→ REQUIRED TASK
Which lines contain the string "Blender"? Please list every one of them.

→ DATA ENTRIES
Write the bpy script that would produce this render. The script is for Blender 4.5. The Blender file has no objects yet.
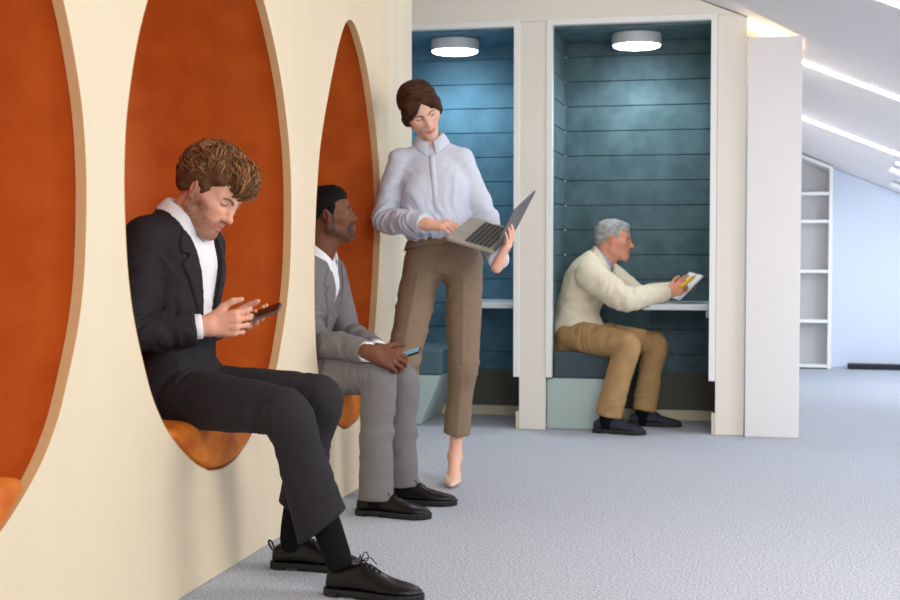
import bpy, bmesh, math, random
import numpy as np
from mathutils import Vector, Matrix
random.seed(7)
rng = np.random.default_rng(11)
col = bpy.context.scene.collection
V3 = lambda *a: np.array(a, dtype=float)

# ------------------------------------------------------------------ camera frame (used to place things)
FPX, HOR, CZ, YAW = 1350.0, 244.0, 1.04, math.radians(12.65)
TH = math.atan((300 - HOR) / FPX)
CF = V3(-math.sin(YAW) * math.cos(TH), math.cos(YAW) * math.cos(TH), -math.sin(TH))
CR = V3(math.cos(YAW), math.sin(YAW), 0)
CU = np.cross(CR, CF)
CP = V3(0, 0, CZ)

def P(px, py, D):
    return CP + D * (CF + (px - 450) / FPX * CR - (py - 300) / FPX * CU)
def D3(r, u, t):            # a direction: right, up, towards the viewer's side of the room
    return r * CR + u * CU - t * CF
def nrm(v):
    v = np.asarray(v, float); return v / (np.linalg.norm(v) + 1e-12)
def lerp(a, b, t): return a + (b - a) * t

# ------------------------------------------------------------------ materials
def lin(c):
    c = [x / 255.0 for x in c]
    return [x / 12.92 if x <= 0.04045 else ((x + 0.055) / 1.055) ** 2.4 for x in c]

def mat(name, rgb, rough=0.6, metal=0.0, rgb2=None, nscale=8.0, ndetail=4.0, bump=0.0, bscale=300.0, sheen=0.0,
        stretch=None, attr=None, spec=0.5, sss=0.0, emit=None, estr=0.0, contrast=(0.3, 0.7), bdist=0.001, coat=0.0):
    m = bpy.data.materials.new(name); m.use_nodes = True
    nt = m.node_tree; nt.nodes.clear()
    o = nt.nodes.new('ShaderNodeOutputMaterial'); b = nt.nodes.new('ShaderNodeBsdfPrincipled')
    nt.links.new(b.outputs[0], o.inputs[0])
    c = lin(rgb) + [1]
    b.inputs['Base Color'].default_value = c
    b.inputs['Roughness'].default_value = rough; b.inputs['Metallic'].default_value = metal
    b.inputs['Specular IOR Level'].default_value = spec
    b.inputs['Coat Weight'].default_value = coat
    if sheen:
        b.inputs['Sheen Weight'].default_value = sheen; b.inputs['Sheen Roughness'].default_value = 0.5
        b.inputs['Sheen Tint'].default_value = c
    if sss:
        b.inputs['Subsurface Weight'].default_value = sss; b.inputs['Subsurface Scale'].default_value = 0.01
        b.inputs['Subsurface Radius'].default_value = (1, 0.35, 0.2)
    if emit:
        b.inputs['Emission Color'].default_value = lin(emit) + [1]; b.inputs['Emission Strength'].default_value = estr
    tc = nt.nodes.new('ShaderNodeTexCoord'); mp = nt.nodes.new('ShaderNodeMapping')
    nt.links.new(tc.outputs['Object'], mp.inputs[0])
    if stretch: mp.inputs['Scale'].default_value = stretch
    src = None
    if rgb2:
        n = nt.nodes.new('ShaderNodeTexNoise'); n.inputs['Scale'].default_value = nscale; n.inputs['Detail'].default_value = ndetail
        nt.links.new(mp.outputs[0], n.inputs['Vector'])
        r = nt.nodes.new('ShaderNodeValToRGB')
        r.color_ramp.elements[0].position, r.color_ramp.elements[1].position = contrast
        r.color_ramp.elements[0].color = c; r.color_ramp.elements[1].color = lin(rgb2) + [1]
        nt.links.new(n.outputs[0], r.inputs[0]); src = r.outputs[0]
        nt.links.new(src, b.inputs['Base Color'])
    if attr:
        a = nt.nodes.new('ShaderNodeAttribute'); a.attribute_name = attr
        nt.links.new(a.outputs['Color'], b.inputs['Base Color'])
    if bump:
        n2 = nt.nodes.new('ShaderNodeTexNoise'); n2.inputs['Scale'].default_value = bscale; n2.inputs['Detail'].default_value = 3
        nt.links.new(mp.outputs[0], n2.inputs['Vector'])
        bp = nt.nodes.new('ShaderNodeBump'); bp.inputs['Strength'].default_value = bump; bp.inputs['Distance'].default_value = bdist
        nt.links.new(n2.outputs[0], bp.inputs['Height']); nt.links.new(bp.outputs[0], b.inputs['Normal'])
    return m

# ------------------------------------------------------------------ object helpers
def link(name, me, material=None, parent=None, smooth=True, loc=None):
    o = bpy.data.objects.new(name, me); col.objects.link(o)
    if material is not None: me.materials.append(material)
    if smooth: me.polygons.foreach_set('use_smooth', [True] * len(me.polygons))
    if parent is not None:
        o.parent = parent; o.matrix_parent_inverse = parent.matrix_world.inverted()
    return o
def tag(o, label=None, cat=None, group=None, kind=None):
    if label: o['label'] = label
    if cat: o['category'] = cat
    if group: o['group'] = group
    if kind: o['kind'] = kind
    return o
def empty(name, loc, label=None, cat=None, group=None):
    o = bpy.data.objects.new(name, None); col.objects.link(o); o.location = loc
    o.empty_display_size = 0.05
    bpy.context.view_layer.update()
    return tag(o, label, cat, group)

def rebase(me, o_loc):
    me.transform(Matrix.Translation(-Vector(o_loc)))

class MB:
    """collects solids into one mesh"""
    def __init__(s): s.v = []; s.f = []
    def add(s, v, f):
        n = len(s.v); s.v += [tuple(float(c) for c in p) for p in v]; s.f += [tuple(n + i for i in q) for q in f]; return s
    def box(s, x0, x1, y0, y1, z0, z1):
        return s.hexa([(x0, y0, z0), (x1, y0, z0), (x1, y1, z0), (x0, y1, z0), (x0, y0, z1), (x1, y0, z1), (x1, y1, z1), (x0, y1, z1)])
    def hexa(s, v):
        return s.add(v, [(0, 3, 2, 1), (4, 5, 6, 7), (0, 1, 5, 4), (1, 2, 6, 5), (2, 3, 7, 6), (3, 0, 4, 7)])
    def obox(s, c, ax, ay, az, hx, hy, hz):
        c = np.asarray(c, float); v = []
        for k in (-1, 1):
            for (i, j) in ((-1, -1), (1, -1), (1, 1), (-1, 1)):
                v.append(c + i * hx * ax + j * hy * ay + k * hz * az)
        return s.hexa(v)
    def rslab(s, c, ax, ay, az, hx, hy, hz, r, n=5):
        """slab with rounded corners in its ax-ay plane"""
        pts = []
        for (sx, sy, a0) in ((1, 1, 0), (-1, 1, 90), (-1, -1, 180), (1, -1, 270)):
            for i in range(n + 1):
                a = math.radians(a0 + 90 * i / n)
                pts.append((sx * (hx - r) + r * math.cos(a), sy * (hy - r) + r * math.sin(a)))
        c = np.asarray(c, float); m = len(pts); v = []
        for k, q in ((-1, 0.93), (-0.6, 1), (0.6, 1), (1, 0.93)):
            e = min(hz, r) * 0.4 * (1 if abs(k) == 1 else 0)
            for (x, y) in pts:
                v.append(c + (x * (1 - e / hx)) * ax + (y * (1 - e / hy)) * ay + k * hz * az)
        f = [tuple(reversed(range(m))), tuple(range(3 * m, 4 * m))]
        for l in range(3):
            for i in range(m):
                j = (i + 1) % m; f.append((l * m + i, l * m + j, (l + 1) * m + j, (l + 1) * m + i))
        return s.add(v, f)
    def tube(s, pts, rad, n=6, caps=True):
        pts = [np.asarray(p, float) for p in pts]
        if not hasattr(rad, '__len__'): rad = [rad] * len(pts)
        v = []; f = []; up = None
        for i, p in enumerate(pts):
            t = nrm(pts[min(i + 1, len(pts) - 1)] - pts[max(i - 1, 0)])
            if up is None: up = nrm(np.cross(t, V3(0.3, 0.2, 1)))
            a = nrm(up - t * np.dot(up, t)); up = a; b = np.cross(t, a)
            for k in range(n):
                w = 2 * math.pi * k / n
                v.append(p + rad[i] * (math.cos(w) * a + math.sin(w) * b))
        for i in range(len(pts) - 1):
            for k in range(n):
                l = (k + 1) % n
                f.append((i * n + k, i * n + l, (i + 1) * n + l, (i + 1) * n + k))
        if caps: f += [tuple(reversed(range(n))), tuple(range((len(pts) - 1) * n, len(pts) * n))]
        return s.add(v, f)
    def lathe(s, c, prof, n=40):
        v = []; f = []
        for (r, z) in prof:
            for k in range(n):
                w = 2 * math.pi * k / n; v.append((c[0] + r * math.cos(w), c[1] + r * math.sin(w), c[2] + z))
        for i in range(len(prof) - 1):
            for k in range(n):
                l = (k + 1) % n; f.append((i * n + k, i * n + l, (i + 1) * n + l, (i + 1) * n + k))
        f += [tuple(reversed(range(n))), tuple(range((len(prof) - 1) * n, len(prof) * n))]
        return s.add(v, f)
    def rings(s, rings, close=True, caps=True):
        n = len(rings[0]); v = [p for r in rings for p in r]; f = []
        for i in range(len(rings) - 1):
            for k in range(n if close else n - 1):
                l = (k + 1) % n; f.append((i * n + k, i * n + l, (i + 1) * n + l, (i + 1) * n + k))
        if caps: f += [tuple(reversed(range(n))), tuple(range((len(rings) - 1) * n, len(rings) * n))]
        return s.add(v, f)
    def build(s, name, material, parent=None, smooth=False, bevel=0.0, subsurf=0, seg=2, thick=0.0):
        me = bpy.data.meshes.new(name); me.from_pydata(s.v, [], s.f); me.update()
        bm = bmesh.new(); bm.from_mesh(me); bmesh.ops.recalc_face_normals(bm, faces=bm.faces); bm.to_mesh(me); bm.free()
        o = link(name, me, material, parent, smooth)
        if thick: 
            md = o.modifiers.new('thick', 'SOLIDIFY'); md.thickness = thick; md.offset = 0
        if bevel:
            md = o.modifiers.new('bevel', 'BEVEL'); md.width = bevel; md.segments = seg; md.limit_method = 'ANGLE'; md.angle_limit = math.radians(35)
        if subsurf:
            md = o.modifiers.new('sub', 'SUBSURF'); md.levels = subsurf; md.render_levels = subsurf
        return o

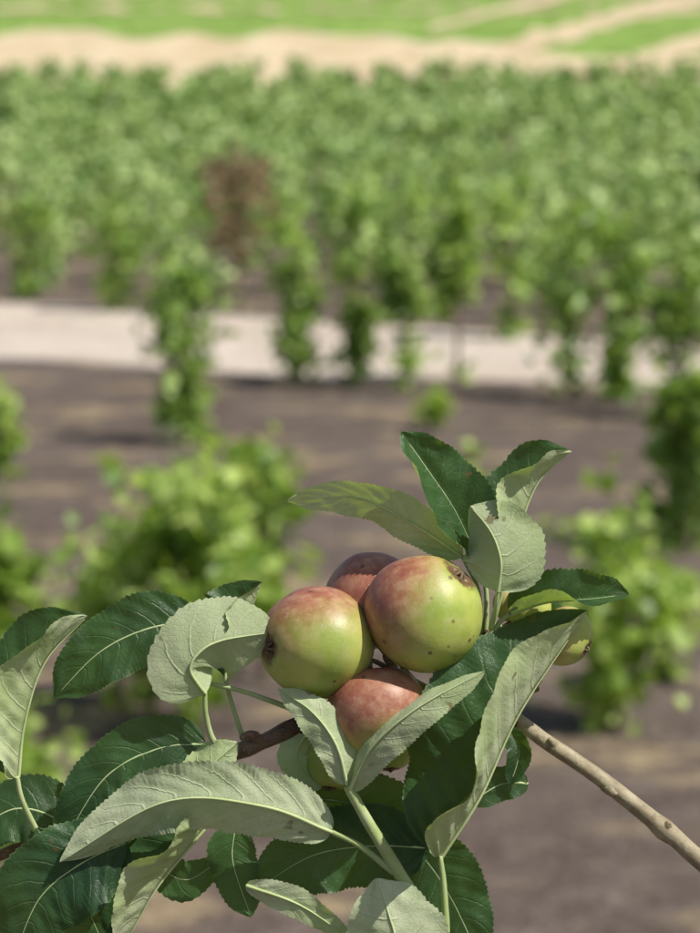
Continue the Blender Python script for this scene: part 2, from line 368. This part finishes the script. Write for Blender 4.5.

→ REPLY
Write the bpy script that would produce this render. The script is for Blender 4.5. The Blender file has no objects yet.
Continue the Blender Python script for this scene: part 2, from line 368. This part finishes the script. Write for Blender 4.5.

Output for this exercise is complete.